Fort Moultrie, when once it is reached, is not a pretentious place,—the old works, that is,—being simply a star-shaped fort of brownish-red brick on which the hot southern sun pours down in quantity. It overlooks a rumpled beach and the sea on one side and flat uninteresting land on the other. To the seaward one can gaze upon Fort Sumter and find it not more interesting of aspect close at hand than it is at a distance. Beside the gate of Fort Moultrie is a small marble shaft which marks the grave of Osceola, the Seminole chieftain. If one has devoured Indian tales in his youth he will no doubt be more interested in this simple memorial than in the immediate aspect of military things around him. It was in Fort Moultrie that Osceola was jailed after his capture in Florida and it was here that he died,—from a broken heart, if one is still interested in Indian stories!
The present Fort Moultrie was started in 1841 on the site of a famous old palmetto structure of the same name which had stood since early Revolutionary days. In 1903, with the exquisite tact which it displays occasionally, army headquarters in Washington decided to change the name of the fort to Fort Getty in honor of some deserving soldier whose career is recorded in the files of the Army Department, but the loud chorus of indignation that greeted this move carried all the way from Charleston to Washington, and the name of that delightful old Revolutionary character, William H. Moultrie, is still preserved at the spot where his first battle was fought.
The foundations of Fort Moultrie were laid in January, 1776, when a Mr. Dewees, owner of the island which bears his name, was ordered to deliver at Sullivan’s Island palmetto logs eighteen to twenty feet long and not less than ten inches in diameter in the middle; and Colonel Moultrie was ordered to superintend the erection of a fort from this material. It was not completed in June when the British came into view. In design a double square pen it was built of palmetto logs piled one upon the other and securely bolted together; the space between the outer and inner pen was about sixteen feet and this was filled in with sand; there were square bastions. The walls were intended to be ten feet high above the gun platforms where were mounted 64 guns.

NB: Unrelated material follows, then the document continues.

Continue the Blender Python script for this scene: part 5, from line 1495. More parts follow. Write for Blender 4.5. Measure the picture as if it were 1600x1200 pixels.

The British fleet bearing a land force was under the command of Admiral Sir Peter Parker, and reached Cape Fear early in May, where it was joined by Sir Henry Clinton from New York with a portion of the troops which had participated in the Battle of Bunker Hill. Clinton assumed command of all the land forces. On the 4th of June the fleet appeared off Charleston bar and a small force of men was landed on Long Island, the island just north of Sullivan’s Island, and on the 28th of June advanced under Sir Peter Parker to give battle to Fort Sullivan, as Moultrie was then known. There were brought into action in this engagement the following English vessels: The Bristol and Experiment of 50 guns each; the frigates Active, Solebay, Acteon, Siren, and Sphinx of 28 guns each; the Thunderbomb and Ranger, sloops, of 28 guns; and the Friendship of 22 guns, in all, a very powerful squadron. The Americans had their unfinished palmetto fort, 64 guns and 1200 men. Several days before the battle the fussy General Charles Lee, whom Washington afterwards in his only recorded uncontrolled exhibition of temper called, at the battle of Monmouth, “a damned poltroon,” had removed to another defence of the city half of the small quantity of gunpowder which Moultrie had been given for the defence of his fort.
The command of the defence of Charleston had been given to General Lee by the Continental Congress, and General Lee had appeared in the city on the same day that the British fleet was sighted off the bar. From the first he seems to have been in conflict with Moultrie. Moultrie’s fort, he said, was poorly designed, and doubtless it was; Moultrie should provide a means of retreat for his men, and Moultrie replied that they would never use it; and Moultrie this and that. Moultrie himself, his admirers were forced to admit, was “a man of very easy manners, leaving to others many things which he had better have attended to himself.”
But the point is that Moultrie carried this same easiness of manner and mental poise into battle with him and was on this account an ideal officer to direct a fight. He had, moreover, the unlimited confidence and affection of his men and he knew the people he was working with.
The British appeared off Fort Sullivan just when the feeling between General Lee and Moultrie was at an acute stage. We find Moultrie now at face with the problem of defending his “slaughter pen” fort against an overwhelming force with the insufficient quantity of gunpowder which General Lee had left him.
The ships formed in double column and poured a terrific fire upon the fort. Moultrie feared that the concussion of the shells would rock his guns off their platforms. “Concentrate upon the Admiral, upon the fifty-gun ships!” This was Moultrie’s direction to his men. The Americans, expert marksmen that they were, obeyed his commands and the Bristol and the Experiment suffered fearfully, the captains of these two great ships being mortally wounded.
The Americans now began to run short of powder. Colonel Moultrie sent a despatch for more. He was in pressing need, but no one would have guessed it from his message which read as follows:
I think we shall want more powder; at the rate we go on I think we shall. But you can see for yourself; pray send more if you think proper.